Flame Response of a Lean Premixed Swirl Flame to High Frequency Azimuthal Forcing

Abstract

This experimental study explores fundamental qualitative differences of the response of a lean-premixed turbulent swirl flame to azimuthal acoustic excitation in the low- (LF), medium- (MF), and high-frequency (HF) regime. An experimental test rig with a cylindrical combustion chamber is equipped with an array of azimuthally distributed acoustic driver outlets in the burner front plate, allowing for the excitation of the flame with a longitudinal wave, and different azimuthal wave types. Phase-averaged chemiluminescence images show that in the LF regime the flame responds to both longitudinal and azimuthal forcing schemes with hydrodynamically induced intensity fluctuation patterns at relatively small wavelength. Azimuthal forcing generates helical intensity patterns, at the same wavelengths but with lower intensities compared to longitudinal forcing.

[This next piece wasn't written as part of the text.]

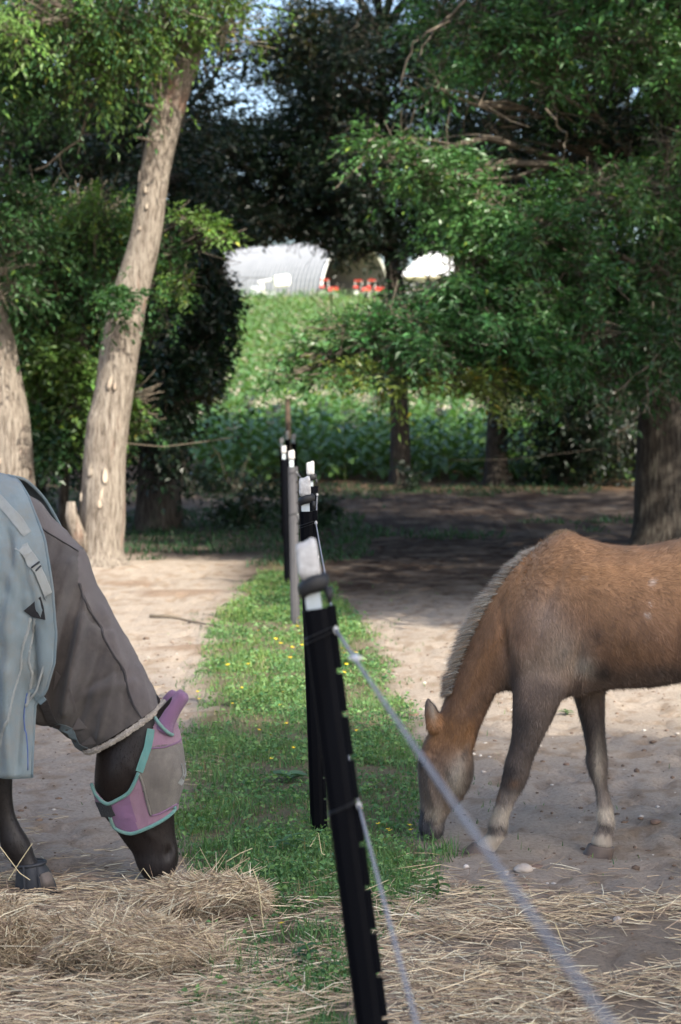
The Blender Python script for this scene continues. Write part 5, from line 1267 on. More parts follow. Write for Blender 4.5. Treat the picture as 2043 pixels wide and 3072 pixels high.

A fundamentally different flame response is observed in the HF regime: Longitudinal forcing generates only a very weak flame response, and the amplitude of the flame response to azimuthal forcing type depends on the forced azimuthal mode. No hydrodynamic structures are evident anymore, but the flame response now uniformly covers each of the flame sides, indicating a purely acoustic response.